Barque at the Port of Leith, Scotland where Robert Campbell embarked for the British colony of New Jersey. |
First let me say that this is obviously a phrase whose recent purposes are political. The phrase plucks at the emotional truth that we all have roots elsewhere if we go back far enough in time. Only a fool would be tempted to try to respond to it rationally. I am that fool.
The Oxford dictionary defines an immigrant as "a person who comes to live permanently in a foreign country."
I am fairly sure that I have never lived permanently in a foreign country, so I am not an immigrant. Therefore the above statement ("We're all immigrants") is not factually accurate (as most political slogans).

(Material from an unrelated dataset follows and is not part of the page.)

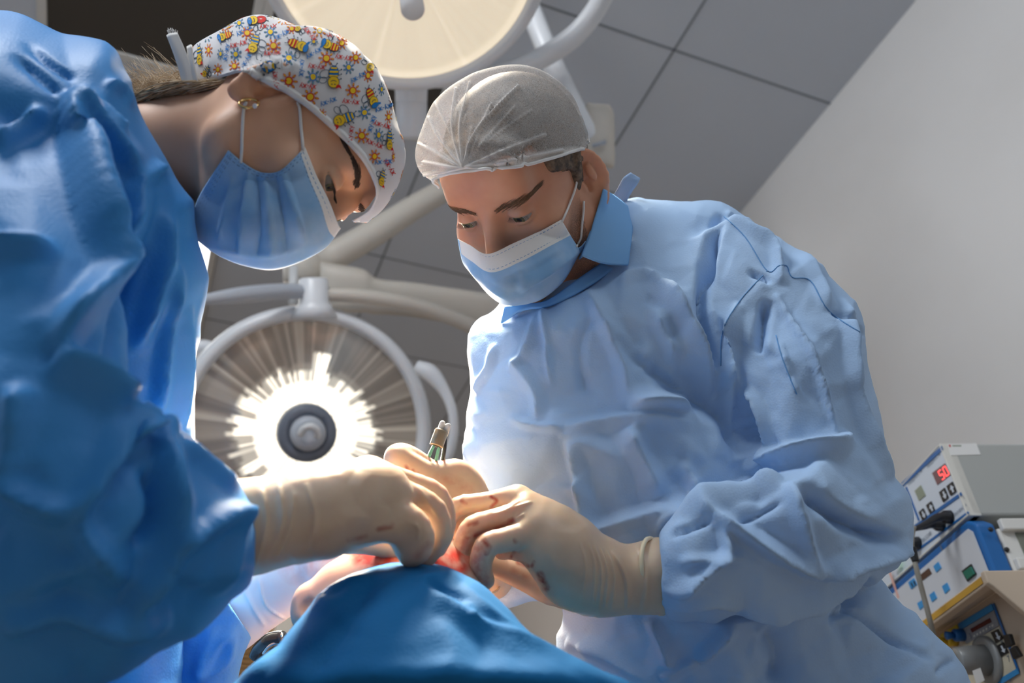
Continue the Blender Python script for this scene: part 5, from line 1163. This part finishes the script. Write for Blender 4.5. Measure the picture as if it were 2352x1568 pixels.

A common variant is "We are all descendants of immigrants." I like to look at this phrase in a statistical fashion. Consider how many ancestors you have from twenty generations ago (17th g-grandparents). If you do the math, each one of us has over one million 17th great-grandparents. If a "generation" is about 30 years, they lived in the 14th century. There is a good chance one or more of those million, migrated from one "location" to another. Statistically, the response to "We are all descendants of immigrants" should be "duh" or "so what."
There is one caveat to the above. "Country" is a fairly recent concept in the millions of years of human existence. A country is usually defined as a geographical area with common government. If the definition is expanded to include "kingdom" or "tribe," the concept is a bit older. Still, it is likely that early ancestors migrated as families or tribal units to "non-countries" and would have considered themselves "settlers," not "immigrants."
In British colonial America, did inhabitants consider themselves in a "foreign country?" People of British origin, who made up 90% of the population, did not! They were not immigrants, they were settlers.
Our Robert Campbell (grandfather of Joel) came to colonial America in 1685, not to a foreign country, but to a colony of the kingdom he was a subject of. Therefore, he did not come as an immigrant.
When the "country" of the United States was formed, Robert was long dead. His grandson, Joel, was living in what would shortly be the State of New York (vs. Province of New York). He probably did not care if he was called a "Settler" or an "Immigrant" or a "Yorker" or a "Rebel," but as a third generation American, this land was his home. Interestingly, he continued to move from place to place with his extended family, mimicking the tribal migrations of centuries past.
Yes, I am a fool, but not foolish enough to try to answer the title question: "Are Campbells Immigrants." We are not a homogenous group, each of us descending from a different set of one million 17th great-grandparents. Each of us has a unique answer.